The Bulletin of Atomic Scientists (BAS) said recently that the Doomsday Clock, the countdown to humanity’s annihilation, would remain at three minutes to midnight, despite the recent climate talks in Paris.
A BAS statement issued by Kenneth Luongo, founder of the Partnership for Global Security, urged the use of nuclear power to address the daunting challenge of combating global climate change.
During the Paris climate talks, four prominent climate scientists also called for renewed attention to nuclear power as a tool to combat climate change. One of those scientists, Tom Wigley of the University of Adelaide in Australia, said it was nearly impossible to achieve climate goals without focusing on nuclear power.

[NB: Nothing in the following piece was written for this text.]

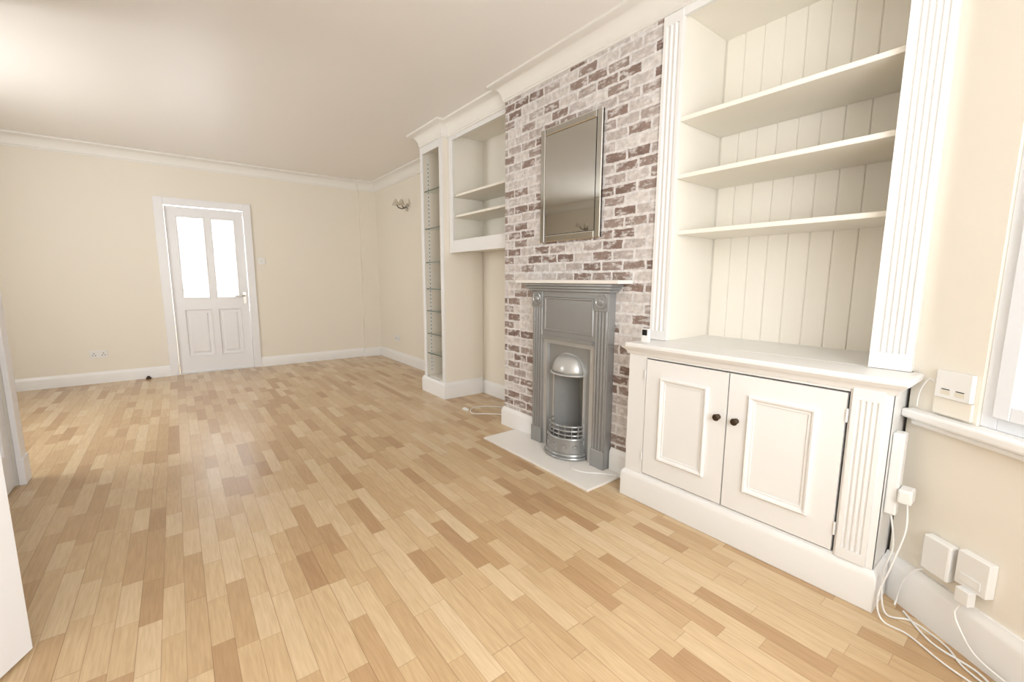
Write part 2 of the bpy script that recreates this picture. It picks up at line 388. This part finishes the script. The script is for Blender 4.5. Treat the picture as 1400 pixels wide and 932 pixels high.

“These are complex technological, environmental and economic issues,” Wigley said in a recent interview with Power News Wire. “There are a number of books and many scientific papers that discuss the details. There are also a number of important papers that explain why the climate problem cannot be solved with wind and solar alone.”
This echoes comments that former Nuclear Regulatory Commission Chairwoman Allison Macfarlane made to Power News Wire last April, when she said achieving climate goals without nuclear power would be extremely difficult. The same concern also was the thesis of the 2013 documentary Pandora’s Promise.
A growing consensus from all scientific realms is saying that without nuclear power, humanity likely will lose the battle against global climate change.
Nuclear power is also getting safer, cheaper and easier to develop, thanks to constant scientific advances in the field, and new technologies are reducing waste produced by nuclar plants as well.
Despite this, some environmental groups, such as Greenpeace, continue to oppose nuclear power, and politicians continue to rally against nuclear plants. The Indian Point nuclear plant in New York filed a lawsuit earlier this month in an attempt to prevent the state from shuttering the plant.
“We are alarmed by people who want to close the door on nuclear, and so that is why we are more outspoken than we might have been a few years ago,” Wigley told Scientific American magazine last month.
For their part, BAS and Macfarlane both said a resurgence in nuclear power does come with responsibilities for regulators and does provide cause for public concern over proliferation and safety.
“The problem is so large and serious that it would be foolish to deny a role for any form of carbon-free energy," Wigley said.